The most common short-range zero is 100 yards, and the most common long-range zero is 200 yards, which is an indication that the peak performance window for most hunting bullets comes at velocities from 100 to 200 yards from the muzzle. You may find that same bullet loaded in higher-velocity cartridges with the same zero ranges on the data charts, but the lowest velocity loading is the one that gives you the best indication of its optimum performance window.

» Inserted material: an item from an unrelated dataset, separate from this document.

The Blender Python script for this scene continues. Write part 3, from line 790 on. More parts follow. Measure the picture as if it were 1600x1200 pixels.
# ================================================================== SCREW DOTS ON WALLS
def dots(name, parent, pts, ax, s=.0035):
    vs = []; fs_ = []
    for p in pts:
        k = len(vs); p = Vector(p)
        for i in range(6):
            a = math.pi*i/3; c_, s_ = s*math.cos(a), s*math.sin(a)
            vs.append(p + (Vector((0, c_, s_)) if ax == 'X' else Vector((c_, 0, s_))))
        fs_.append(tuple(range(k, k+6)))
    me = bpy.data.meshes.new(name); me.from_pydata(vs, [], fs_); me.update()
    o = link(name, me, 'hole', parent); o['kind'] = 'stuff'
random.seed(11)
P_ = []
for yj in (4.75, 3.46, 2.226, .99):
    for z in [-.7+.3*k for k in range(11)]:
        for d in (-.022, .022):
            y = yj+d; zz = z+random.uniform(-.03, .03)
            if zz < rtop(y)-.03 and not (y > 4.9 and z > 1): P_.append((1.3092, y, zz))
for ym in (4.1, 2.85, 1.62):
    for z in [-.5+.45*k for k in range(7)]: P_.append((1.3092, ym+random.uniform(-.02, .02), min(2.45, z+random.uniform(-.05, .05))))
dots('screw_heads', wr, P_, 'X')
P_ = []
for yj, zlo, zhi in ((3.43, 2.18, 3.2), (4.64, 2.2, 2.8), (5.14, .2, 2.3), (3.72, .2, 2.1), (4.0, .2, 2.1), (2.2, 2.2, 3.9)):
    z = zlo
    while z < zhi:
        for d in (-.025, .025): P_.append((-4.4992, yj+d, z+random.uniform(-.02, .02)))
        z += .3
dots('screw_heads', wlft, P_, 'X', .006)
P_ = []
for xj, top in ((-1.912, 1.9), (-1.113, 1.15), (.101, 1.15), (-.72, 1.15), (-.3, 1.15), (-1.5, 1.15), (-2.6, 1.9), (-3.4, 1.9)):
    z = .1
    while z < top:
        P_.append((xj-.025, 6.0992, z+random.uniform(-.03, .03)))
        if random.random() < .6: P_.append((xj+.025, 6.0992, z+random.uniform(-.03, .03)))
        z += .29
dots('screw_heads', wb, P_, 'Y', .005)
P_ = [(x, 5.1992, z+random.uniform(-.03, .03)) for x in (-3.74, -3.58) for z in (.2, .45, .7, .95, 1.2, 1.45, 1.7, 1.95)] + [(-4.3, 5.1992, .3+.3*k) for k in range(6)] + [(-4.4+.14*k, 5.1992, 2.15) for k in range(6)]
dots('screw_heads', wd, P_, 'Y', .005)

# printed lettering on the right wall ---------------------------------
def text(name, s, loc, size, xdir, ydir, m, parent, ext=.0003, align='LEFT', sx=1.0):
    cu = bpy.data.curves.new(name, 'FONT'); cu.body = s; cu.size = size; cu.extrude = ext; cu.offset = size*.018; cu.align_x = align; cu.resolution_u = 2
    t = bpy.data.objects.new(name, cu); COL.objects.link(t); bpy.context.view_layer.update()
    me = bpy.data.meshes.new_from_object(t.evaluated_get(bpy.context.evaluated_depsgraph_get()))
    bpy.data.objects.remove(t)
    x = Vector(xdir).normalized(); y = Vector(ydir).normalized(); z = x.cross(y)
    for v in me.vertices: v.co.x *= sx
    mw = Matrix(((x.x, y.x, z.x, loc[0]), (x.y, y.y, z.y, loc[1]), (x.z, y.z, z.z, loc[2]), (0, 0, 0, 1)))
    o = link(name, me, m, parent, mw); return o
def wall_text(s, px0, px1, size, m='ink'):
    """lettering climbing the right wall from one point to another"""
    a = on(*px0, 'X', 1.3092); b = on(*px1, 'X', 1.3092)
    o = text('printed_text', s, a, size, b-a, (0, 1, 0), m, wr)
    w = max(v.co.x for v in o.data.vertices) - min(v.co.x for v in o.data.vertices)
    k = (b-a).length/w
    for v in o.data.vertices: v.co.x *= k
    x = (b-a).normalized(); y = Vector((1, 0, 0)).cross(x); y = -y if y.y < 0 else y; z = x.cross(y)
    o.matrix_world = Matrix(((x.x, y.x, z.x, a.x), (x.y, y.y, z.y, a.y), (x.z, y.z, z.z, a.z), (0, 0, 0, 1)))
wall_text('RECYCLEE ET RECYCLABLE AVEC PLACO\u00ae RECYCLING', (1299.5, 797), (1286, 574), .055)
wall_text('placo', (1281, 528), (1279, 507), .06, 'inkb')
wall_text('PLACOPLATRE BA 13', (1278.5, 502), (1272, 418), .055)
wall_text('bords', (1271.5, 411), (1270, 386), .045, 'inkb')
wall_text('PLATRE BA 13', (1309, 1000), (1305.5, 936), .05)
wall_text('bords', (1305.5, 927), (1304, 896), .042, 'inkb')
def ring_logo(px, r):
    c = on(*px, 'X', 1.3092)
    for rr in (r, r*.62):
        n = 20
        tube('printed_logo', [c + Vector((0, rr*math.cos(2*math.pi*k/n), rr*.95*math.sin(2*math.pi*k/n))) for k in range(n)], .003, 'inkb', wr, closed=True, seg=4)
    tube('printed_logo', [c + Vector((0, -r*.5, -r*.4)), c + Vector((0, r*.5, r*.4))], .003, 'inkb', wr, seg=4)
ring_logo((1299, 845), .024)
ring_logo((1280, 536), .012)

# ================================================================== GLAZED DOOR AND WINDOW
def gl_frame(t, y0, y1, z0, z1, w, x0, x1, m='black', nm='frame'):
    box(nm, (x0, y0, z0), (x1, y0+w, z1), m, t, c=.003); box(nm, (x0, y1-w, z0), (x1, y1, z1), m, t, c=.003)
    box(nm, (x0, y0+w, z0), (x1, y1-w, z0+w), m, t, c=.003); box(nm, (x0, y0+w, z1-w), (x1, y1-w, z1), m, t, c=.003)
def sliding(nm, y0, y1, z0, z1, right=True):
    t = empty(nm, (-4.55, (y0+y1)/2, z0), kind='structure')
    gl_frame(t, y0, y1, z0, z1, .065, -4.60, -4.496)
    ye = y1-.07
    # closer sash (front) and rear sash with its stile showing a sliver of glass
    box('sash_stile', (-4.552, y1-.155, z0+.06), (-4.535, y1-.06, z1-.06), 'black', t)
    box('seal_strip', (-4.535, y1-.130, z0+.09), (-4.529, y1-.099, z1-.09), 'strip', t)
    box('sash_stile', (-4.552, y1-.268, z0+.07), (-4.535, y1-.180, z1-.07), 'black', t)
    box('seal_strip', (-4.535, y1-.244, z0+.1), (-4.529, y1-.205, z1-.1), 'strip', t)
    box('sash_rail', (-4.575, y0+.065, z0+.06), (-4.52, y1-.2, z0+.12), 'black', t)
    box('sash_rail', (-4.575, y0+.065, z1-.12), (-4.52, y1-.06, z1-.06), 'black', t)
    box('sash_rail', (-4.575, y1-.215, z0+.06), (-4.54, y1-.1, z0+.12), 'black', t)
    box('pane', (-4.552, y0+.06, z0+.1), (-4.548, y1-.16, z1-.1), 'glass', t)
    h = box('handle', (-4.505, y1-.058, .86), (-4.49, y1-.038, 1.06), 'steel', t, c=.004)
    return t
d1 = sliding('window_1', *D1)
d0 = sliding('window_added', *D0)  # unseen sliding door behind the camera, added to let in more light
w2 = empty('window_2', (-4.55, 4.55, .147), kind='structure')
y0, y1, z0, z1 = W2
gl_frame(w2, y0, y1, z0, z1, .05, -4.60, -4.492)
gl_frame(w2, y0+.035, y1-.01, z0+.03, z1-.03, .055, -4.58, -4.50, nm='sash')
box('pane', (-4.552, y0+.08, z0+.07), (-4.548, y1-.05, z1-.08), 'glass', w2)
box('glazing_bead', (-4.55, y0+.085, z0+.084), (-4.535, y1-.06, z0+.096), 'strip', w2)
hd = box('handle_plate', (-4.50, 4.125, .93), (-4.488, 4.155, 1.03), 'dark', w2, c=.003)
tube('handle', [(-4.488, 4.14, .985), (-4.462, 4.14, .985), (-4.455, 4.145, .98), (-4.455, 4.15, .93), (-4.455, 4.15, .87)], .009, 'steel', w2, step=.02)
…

You can also use this information as a general indicator of the effective range of a particular cartridge loaded with that bullet. For example, the cataloged short-range zero for Remington's 150-grain SPCL .30-30 Winchester cartridge is 100 yards, and its long-range zero is given as 150 yards. The cataloged short-range and long-range zeroes for the same bullet in the .30-06 Springfield and the .300 Winchester Magnum are the same: 150 yards and 200 yards. This data can be interpreted to indicate that the slower-velocity 150-grain .30-30 finds its optimum performance window between 100 and 150 yards at 1,900 to 1,725 fps velocity, and that its effectiveness deteriorates past that. But does this also mean that if you shoot this same 150-grain bullet past 200 yards in a .30-06 or a .300 Win. Mag. its performance deteriorates at the same rate?

Not really. We need to look closer.

Applying The Rule
Everywhere we turn these days, we're bombarded with advertisements and magazine articles about "long-range" ammunition, "long-range" optics, and "long-range" rifles. Most hunting shots still come at close to medium ranges, and being able to make a long-range shot requires special personal preparation and circumstances. But if you're approaching a hunt where you think a truly long-range shot may present itself, the most important ammunition consideration is sufficient downrange energy. Even if your cartridge can deliver pinpoint accuracy at long range, it won't do you any good unless it delivers enough energy to let its bullet perform as designed once it gets there.